Что поспособствовало эссенциализации «священного» как внешней трансцендентной силы? Предварительно я бы сказал, что новые теоретические построения были связаны с фактами столкновений европейского и неевропейского миров, что в просвещенном времени и пространстве было засвидетельствовано созданием «религии» и «природы» как универсальных категорий. Начиная с раннего Нового времени, в течение периода, который затем ретроспективно стал называться эпохой Просвещения, и весь долгий XIX век как в самой христианской Европе, так и в ее владениях по всему миру вещи, слова и деятельность, отличающие и ставшие специфическими для «естественных народов», рассматривались европейцами как «фетиш» и «табу»56. Что называлось в XVI и XVII веках в теологических терминах «идолопоклонством» и «культом сатаны»57 (служением ложным богам), в рамках обращенной к эволюционизму мысли XVII–XVIII веков стало секулярной концепцией «суеверия» (бессмысленного выживания)58, однако продолжило восприниматься как объекты и отношения, ошибочно наделенные статусом реальных и имеющих действенную силу. Перед тем как освободить людей от своего влияния, они должны были стать категориями иллюзии и угнетения, как это зафиксировал Фрейд, используя категории «фетиш» и «табу» для определения симптомов примитивного вытеснения в психопатологии современного человека.

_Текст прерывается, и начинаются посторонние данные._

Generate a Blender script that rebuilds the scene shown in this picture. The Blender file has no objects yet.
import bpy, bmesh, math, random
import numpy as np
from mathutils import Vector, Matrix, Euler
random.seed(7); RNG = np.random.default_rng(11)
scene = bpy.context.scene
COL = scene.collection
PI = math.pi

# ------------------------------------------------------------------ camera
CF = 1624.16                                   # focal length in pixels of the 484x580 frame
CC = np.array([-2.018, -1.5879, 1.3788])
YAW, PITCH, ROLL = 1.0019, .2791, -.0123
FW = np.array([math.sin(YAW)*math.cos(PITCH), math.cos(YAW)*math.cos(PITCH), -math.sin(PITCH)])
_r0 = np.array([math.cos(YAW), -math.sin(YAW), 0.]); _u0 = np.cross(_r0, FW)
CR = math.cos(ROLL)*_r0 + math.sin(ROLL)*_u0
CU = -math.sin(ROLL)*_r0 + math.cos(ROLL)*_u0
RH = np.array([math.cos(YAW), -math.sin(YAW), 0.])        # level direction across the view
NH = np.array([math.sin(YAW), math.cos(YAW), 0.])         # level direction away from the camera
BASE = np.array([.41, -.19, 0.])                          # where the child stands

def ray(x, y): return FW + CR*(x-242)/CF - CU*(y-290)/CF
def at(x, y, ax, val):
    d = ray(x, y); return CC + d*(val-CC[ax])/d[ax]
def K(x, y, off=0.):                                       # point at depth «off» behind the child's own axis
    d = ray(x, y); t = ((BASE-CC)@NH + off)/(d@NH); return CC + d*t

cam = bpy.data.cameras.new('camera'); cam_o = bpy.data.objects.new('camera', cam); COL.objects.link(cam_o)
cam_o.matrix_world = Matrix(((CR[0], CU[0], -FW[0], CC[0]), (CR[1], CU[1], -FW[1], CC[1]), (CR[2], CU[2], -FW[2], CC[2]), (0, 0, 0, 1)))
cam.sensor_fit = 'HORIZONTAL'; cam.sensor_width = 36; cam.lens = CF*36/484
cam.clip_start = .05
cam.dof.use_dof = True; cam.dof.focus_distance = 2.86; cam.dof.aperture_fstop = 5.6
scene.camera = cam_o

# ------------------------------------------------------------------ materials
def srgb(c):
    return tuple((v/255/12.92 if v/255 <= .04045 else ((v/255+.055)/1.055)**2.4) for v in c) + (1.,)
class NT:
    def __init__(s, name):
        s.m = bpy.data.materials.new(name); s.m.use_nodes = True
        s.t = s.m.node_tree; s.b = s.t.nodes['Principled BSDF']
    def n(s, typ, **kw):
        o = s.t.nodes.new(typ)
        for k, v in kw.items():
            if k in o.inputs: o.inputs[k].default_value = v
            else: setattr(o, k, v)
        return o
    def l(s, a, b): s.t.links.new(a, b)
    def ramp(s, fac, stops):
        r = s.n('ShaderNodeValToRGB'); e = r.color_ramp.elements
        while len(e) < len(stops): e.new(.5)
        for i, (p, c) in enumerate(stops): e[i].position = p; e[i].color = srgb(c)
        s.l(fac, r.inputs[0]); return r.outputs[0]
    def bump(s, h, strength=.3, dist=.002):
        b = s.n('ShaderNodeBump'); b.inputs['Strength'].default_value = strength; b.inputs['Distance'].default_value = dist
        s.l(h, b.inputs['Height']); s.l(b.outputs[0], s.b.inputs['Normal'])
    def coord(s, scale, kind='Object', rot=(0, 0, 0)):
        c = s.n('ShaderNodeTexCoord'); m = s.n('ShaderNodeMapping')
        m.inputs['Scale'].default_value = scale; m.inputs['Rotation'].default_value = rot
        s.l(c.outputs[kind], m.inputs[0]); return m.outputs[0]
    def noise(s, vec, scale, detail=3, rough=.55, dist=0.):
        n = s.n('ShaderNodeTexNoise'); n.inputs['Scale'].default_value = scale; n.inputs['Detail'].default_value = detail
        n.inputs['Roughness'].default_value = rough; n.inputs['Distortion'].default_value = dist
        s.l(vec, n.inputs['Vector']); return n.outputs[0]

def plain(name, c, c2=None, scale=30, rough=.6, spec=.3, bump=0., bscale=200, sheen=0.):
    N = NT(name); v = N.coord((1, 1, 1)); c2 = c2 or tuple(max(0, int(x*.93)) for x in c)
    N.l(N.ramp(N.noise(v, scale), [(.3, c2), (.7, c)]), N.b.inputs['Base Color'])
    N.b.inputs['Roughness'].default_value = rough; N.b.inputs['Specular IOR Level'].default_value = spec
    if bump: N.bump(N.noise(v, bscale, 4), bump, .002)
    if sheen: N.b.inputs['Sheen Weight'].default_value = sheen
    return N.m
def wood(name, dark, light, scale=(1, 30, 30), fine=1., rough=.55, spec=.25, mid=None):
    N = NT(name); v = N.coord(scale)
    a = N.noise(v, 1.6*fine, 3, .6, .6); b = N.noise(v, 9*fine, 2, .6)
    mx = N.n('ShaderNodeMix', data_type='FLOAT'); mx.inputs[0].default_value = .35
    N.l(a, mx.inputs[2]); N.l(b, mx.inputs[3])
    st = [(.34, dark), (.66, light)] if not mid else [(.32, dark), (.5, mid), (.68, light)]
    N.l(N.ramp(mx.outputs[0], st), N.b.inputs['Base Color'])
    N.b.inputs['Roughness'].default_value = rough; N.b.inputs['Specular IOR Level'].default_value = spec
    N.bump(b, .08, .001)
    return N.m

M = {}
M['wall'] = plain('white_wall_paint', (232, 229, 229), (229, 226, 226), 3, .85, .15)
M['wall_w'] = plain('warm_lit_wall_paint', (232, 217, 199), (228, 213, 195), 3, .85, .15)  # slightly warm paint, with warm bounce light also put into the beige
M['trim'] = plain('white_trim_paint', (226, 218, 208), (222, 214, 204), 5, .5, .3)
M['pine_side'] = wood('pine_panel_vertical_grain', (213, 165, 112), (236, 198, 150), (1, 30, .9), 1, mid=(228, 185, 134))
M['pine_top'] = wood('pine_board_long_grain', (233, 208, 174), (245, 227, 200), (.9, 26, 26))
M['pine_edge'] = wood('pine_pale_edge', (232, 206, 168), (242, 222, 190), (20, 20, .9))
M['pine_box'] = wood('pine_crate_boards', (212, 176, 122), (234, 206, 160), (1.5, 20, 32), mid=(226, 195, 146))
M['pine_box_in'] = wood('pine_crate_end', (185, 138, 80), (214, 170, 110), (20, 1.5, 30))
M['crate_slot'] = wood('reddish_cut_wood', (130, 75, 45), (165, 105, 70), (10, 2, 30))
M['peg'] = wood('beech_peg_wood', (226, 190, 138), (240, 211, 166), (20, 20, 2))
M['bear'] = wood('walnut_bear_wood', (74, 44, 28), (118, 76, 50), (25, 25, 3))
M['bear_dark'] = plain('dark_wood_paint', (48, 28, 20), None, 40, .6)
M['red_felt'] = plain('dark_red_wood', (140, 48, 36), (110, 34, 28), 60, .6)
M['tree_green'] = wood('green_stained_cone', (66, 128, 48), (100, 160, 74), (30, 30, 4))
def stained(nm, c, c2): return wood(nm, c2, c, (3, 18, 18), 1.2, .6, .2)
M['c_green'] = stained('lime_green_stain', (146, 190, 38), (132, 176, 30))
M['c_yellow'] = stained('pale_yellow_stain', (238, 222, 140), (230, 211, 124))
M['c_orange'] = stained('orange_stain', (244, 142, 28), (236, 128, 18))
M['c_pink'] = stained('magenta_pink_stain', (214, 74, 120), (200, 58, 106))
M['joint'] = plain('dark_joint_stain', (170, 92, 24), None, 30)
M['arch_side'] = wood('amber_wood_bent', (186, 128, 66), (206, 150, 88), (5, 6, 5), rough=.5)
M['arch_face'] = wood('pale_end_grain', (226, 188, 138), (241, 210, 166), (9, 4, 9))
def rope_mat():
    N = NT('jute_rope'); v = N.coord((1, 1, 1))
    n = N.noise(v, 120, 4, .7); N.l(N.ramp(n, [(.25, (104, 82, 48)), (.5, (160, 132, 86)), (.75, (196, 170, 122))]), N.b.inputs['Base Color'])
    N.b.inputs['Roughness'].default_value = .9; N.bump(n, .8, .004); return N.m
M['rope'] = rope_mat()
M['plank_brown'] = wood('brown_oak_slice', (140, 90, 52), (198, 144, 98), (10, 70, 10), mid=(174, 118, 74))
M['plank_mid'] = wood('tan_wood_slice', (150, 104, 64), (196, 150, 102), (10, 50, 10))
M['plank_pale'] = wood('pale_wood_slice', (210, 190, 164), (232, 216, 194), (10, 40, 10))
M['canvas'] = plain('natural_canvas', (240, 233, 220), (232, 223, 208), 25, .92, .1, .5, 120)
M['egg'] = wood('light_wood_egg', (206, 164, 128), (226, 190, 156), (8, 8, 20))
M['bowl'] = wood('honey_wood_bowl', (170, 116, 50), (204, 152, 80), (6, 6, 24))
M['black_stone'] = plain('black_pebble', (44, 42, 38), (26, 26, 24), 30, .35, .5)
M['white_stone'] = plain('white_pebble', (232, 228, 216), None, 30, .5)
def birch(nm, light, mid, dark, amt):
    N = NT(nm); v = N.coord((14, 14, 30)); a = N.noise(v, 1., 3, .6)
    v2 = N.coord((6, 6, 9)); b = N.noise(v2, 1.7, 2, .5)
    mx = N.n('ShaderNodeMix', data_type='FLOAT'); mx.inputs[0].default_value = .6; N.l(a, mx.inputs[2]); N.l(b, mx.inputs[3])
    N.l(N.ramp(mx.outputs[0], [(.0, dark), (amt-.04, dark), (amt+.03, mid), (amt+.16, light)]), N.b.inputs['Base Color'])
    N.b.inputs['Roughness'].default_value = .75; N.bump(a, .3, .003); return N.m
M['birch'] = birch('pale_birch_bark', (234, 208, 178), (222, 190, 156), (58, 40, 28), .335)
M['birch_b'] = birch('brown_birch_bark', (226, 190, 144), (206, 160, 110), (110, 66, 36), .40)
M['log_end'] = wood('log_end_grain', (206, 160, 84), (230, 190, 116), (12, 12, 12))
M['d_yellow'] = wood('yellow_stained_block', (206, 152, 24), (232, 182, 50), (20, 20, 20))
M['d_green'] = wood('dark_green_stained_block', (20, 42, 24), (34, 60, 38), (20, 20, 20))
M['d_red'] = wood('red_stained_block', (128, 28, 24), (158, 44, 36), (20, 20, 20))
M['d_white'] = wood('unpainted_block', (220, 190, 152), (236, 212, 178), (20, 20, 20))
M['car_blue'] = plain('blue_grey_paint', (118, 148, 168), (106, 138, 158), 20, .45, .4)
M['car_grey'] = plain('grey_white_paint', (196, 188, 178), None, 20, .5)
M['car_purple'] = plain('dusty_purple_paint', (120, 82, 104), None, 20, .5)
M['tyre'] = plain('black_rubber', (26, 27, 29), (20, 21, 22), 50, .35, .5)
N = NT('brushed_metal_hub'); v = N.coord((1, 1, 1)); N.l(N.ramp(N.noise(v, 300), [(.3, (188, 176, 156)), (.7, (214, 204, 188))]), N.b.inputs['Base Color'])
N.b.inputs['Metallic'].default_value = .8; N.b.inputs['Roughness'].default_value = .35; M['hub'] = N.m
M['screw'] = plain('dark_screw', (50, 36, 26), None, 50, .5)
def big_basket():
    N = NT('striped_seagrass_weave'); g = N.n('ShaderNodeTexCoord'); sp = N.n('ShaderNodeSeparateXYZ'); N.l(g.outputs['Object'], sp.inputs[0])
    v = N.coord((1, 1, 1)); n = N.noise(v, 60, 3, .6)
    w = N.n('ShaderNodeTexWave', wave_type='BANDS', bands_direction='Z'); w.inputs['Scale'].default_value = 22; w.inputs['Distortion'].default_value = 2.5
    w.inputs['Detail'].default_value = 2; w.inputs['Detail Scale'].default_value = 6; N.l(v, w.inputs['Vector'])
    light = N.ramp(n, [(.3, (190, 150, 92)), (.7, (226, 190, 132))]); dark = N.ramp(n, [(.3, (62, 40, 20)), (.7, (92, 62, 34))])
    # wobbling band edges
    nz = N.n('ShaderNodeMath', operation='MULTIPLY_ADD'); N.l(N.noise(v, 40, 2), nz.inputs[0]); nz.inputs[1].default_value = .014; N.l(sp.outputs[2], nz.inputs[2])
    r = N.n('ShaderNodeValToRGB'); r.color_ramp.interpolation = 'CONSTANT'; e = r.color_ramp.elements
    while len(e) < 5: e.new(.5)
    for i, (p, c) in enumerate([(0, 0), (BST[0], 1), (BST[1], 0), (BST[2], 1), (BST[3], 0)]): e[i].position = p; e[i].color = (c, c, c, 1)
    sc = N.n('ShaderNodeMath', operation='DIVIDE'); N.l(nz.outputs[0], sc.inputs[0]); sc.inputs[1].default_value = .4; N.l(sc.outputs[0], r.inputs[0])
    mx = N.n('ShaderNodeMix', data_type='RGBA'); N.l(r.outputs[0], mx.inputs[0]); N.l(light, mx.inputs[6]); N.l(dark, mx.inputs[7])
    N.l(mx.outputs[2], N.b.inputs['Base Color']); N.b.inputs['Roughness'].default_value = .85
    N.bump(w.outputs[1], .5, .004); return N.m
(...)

Можно, таким образом, предположить, что «профанация» – это вид насильственной эмансипации от ошибок и деспотизма. Разум требует, чтобы ложные вещи были запрещены и уничтожены или же перефразированы и перемещены как объекты, которые нужно рассмотреть, увидеть или потрогать правильно сформированными органами чувств. Успешно срывая маски с мнимой власти (профанируя ее), универсальный разум демонстрирует собственный легитимный статус. При наделении властью новых вещей этот статус только укрепляется. Таким образом, «священное право собственности» стало универсальным после того, как церковная собственность и общинная земля потеряли особый статус. «Неприкосновенность совести» стала означать универсальный принцип в противовес церковной власти и казуистически получившим одобрение правилам. В тот самый момент, когда они могли стать секулярными, эти притязания стали восприниматься как трансцендентные и породили правовые и моральные дисциплины для защиты себя (с применением жестокости там, где это необходимо) в качестве универсальных понятий59. Хотя и может казаться, что профанация смещает фокус с трансцендентального на повседневное, на самом деле она реконструирует барьеры между иллюзорным и реальным.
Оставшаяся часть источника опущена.